*Job*
Extract, without alteration, each line from the start of the listing to the line bearing "math.cos(ROLL) * _u0".

------ Information supplied ------

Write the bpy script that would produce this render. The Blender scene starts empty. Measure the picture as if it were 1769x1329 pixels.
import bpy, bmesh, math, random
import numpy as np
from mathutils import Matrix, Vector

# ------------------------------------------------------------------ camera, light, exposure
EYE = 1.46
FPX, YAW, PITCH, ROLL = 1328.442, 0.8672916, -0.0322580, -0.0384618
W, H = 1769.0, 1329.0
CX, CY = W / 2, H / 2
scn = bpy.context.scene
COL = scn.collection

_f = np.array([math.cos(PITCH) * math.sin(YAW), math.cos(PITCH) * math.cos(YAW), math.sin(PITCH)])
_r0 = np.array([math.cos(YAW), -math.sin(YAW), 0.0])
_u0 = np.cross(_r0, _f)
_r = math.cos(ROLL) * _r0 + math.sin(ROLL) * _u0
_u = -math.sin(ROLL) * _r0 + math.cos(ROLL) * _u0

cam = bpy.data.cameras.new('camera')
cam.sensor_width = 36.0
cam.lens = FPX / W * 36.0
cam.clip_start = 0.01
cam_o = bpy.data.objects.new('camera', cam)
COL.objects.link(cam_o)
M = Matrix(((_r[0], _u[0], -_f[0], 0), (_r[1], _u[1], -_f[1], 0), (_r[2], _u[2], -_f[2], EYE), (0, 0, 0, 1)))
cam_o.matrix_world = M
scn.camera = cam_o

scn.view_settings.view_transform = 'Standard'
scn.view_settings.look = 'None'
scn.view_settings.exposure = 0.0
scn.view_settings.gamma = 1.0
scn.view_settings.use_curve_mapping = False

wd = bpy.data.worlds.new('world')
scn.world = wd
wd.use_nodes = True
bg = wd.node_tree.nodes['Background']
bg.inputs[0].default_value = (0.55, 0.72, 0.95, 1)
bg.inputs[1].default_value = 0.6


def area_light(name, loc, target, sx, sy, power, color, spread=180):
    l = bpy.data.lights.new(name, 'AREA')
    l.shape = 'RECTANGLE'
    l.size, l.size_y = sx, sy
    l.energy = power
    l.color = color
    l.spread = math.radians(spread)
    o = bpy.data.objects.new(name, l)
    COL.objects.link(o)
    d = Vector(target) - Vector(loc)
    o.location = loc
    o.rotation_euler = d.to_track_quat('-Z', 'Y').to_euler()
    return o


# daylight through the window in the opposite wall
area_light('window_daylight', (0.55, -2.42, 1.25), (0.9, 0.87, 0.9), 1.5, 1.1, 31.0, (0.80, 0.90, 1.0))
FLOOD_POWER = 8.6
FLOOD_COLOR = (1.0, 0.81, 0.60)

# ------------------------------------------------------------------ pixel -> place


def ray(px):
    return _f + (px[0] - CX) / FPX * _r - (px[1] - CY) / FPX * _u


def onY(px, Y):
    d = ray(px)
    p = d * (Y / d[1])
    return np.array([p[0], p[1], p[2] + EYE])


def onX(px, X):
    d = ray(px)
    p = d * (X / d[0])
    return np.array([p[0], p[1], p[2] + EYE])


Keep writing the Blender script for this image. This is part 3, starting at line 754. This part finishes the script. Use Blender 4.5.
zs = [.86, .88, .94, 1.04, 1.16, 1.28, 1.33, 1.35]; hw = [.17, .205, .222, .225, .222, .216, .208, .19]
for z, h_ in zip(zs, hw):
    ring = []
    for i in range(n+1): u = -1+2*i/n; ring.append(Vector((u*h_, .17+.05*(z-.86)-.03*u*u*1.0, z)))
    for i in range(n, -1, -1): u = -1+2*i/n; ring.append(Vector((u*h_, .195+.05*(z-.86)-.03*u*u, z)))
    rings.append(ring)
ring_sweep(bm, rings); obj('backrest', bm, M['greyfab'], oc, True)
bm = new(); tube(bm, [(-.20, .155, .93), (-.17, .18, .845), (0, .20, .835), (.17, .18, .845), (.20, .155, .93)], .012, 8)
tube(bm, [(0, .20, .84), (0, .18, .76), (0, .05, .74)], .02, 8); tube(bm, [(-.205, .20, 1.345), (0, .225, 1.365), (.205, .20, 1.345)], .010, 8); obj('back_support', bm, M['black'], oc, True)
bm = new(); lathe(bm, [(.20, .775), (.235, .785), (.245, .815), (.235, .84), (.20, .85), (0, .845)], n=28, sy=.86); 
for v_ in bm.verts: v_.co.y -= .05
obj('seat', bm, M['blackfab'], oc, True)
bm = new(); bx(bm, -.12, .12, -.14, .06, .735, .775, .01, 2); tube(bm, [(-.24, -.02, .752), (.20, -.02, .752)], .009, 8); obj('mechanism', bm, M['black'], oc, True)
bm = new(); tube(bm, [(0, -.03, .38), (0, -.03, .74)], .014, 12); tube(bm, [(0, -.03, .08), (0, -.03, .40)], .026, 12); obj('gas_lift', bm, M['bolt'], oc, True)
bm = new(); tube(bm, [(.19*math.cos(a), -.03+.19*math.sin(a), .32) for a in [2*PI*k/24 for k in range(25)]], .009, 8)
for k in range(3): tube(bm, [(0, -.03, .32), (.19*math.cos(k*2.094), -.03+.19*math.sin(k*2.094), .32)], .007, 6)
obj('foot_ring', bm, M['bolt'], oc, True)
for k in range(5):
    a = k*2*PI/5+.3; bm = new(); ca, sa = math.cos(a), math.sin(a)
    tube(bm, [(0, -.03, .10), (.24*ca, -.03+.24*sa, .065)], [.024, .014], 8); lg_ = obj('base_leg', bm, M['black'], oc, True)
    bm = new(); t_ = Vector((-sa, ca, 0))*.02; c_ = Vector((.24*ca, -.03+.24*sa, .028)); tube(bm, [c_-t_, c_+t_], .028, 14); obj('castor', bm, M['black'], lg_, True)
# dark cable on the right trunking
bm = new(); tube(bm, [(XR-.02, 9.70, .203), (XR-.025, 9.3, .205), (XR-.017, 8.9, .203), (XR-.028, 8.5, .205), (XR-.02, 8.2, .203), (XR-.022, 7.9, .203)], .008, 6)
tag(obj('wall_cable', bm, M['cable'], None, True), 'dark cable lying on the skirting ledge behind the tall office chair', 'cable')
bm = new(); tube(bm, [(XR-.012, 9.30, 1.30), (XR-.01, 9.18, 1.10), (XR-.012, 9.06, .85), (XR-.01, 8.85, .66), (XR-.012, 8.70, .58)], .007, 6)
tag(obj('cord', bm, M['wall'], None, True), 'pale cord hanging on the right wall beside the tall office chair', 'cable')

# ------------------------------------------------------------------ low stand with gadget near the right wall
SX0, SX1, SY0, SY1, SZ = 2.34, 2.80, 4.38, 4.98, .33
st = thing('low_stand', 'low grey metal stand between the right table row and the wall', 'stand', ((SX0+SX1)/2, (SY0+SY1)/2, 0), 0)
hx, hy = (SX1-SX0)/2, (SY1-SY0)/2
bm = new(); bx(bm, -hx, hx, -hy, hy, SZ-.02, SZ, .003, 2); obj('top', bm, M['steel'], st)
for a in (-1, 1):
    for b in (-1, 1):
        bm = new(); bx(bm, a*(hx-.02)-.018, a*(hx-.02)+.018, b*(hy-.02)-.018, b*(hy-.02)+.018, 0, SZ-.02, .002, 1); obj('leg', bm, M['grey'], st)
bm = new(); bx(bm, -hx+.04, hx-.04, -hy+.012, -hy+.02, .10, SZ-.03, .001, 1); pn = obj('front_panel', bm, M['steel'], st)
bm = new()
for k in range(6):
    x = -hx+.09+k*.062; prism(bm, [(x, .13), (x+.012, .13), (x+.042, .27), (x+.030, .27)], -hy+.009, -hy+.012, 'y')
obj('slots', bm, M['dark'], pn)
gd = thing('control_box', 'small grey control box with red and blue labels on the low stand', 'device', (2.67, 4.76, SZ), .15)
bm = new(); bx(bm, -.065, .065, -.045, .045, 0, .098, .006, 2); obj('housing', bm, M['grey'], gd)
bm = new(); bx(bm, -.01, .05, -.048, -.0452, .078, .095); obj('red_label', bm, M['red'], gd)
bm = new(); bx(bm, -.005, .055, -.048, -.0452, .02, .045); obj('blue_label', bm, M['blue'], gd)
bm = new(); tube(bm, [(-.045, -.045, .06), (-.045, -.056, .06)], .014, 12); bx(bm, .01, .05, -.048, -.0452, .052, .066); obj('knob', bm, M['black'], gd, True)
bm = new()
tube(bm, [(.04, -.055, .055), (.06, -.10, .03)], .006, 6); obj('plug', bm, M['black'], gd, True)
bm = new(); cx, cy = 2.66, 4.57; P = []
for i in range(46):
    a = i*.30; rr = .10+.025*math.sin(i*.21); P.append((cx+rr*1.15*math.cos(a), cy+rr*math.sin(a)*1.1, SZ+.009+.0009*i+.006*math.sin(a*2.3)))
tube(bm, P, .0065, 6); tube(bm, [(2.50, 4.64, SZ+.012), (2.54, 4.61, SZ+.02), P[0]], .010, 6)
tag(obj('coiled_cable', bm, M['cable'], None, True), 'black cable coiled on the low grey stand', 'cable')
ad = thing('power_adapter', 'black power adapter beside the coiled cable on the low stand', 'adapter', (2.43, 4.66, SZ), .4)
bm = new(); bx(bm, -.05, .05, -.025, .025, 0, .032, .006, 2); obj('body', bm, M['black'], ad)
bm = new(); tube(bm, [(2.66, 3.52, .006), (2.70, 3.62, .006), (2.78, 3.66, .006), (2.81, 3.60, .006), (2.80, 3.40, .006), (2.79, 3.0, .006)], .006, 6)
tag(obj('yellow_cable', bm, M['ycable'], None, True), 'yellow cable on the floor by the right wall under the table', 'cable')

------

*Reply to the task*
Write the bpy script that would produce this render. The Blender scene starts empty. Measure the picture as if it were 1769x1329 pixels.
import bpy, bmesh, math, random
import numpy as np
from mathutils import Matrix, Vector

# ------------------------------------------------------------------ camera, light, exposure
EYE = 1.46
FPX, YAW, PITCH, ROLL = 1328.442, 0.8672916, -0.0322580, -0.0384618
W, H = 1769.0, 1329.0
CX, CY = W / 2, H / 2
scn = bpy.context.scene
COL = scn.collection

_f = np.array([math.cos(PITCH) * math.sin(YAW), math.cos(PITCH) * math.cos(YAW), math.sin(PITCH)])
_r0 = np.array([math.cos(YAW), -math.sin(YAW), 0.0])
_u0 = np.cross(_r0, _f)
_r = math.cos(ROLL) * _r0 + math.sin(ROLL) * _u0
_u = -math.sin(ROLL) * _r0 + math.cos(ROLL) * _u0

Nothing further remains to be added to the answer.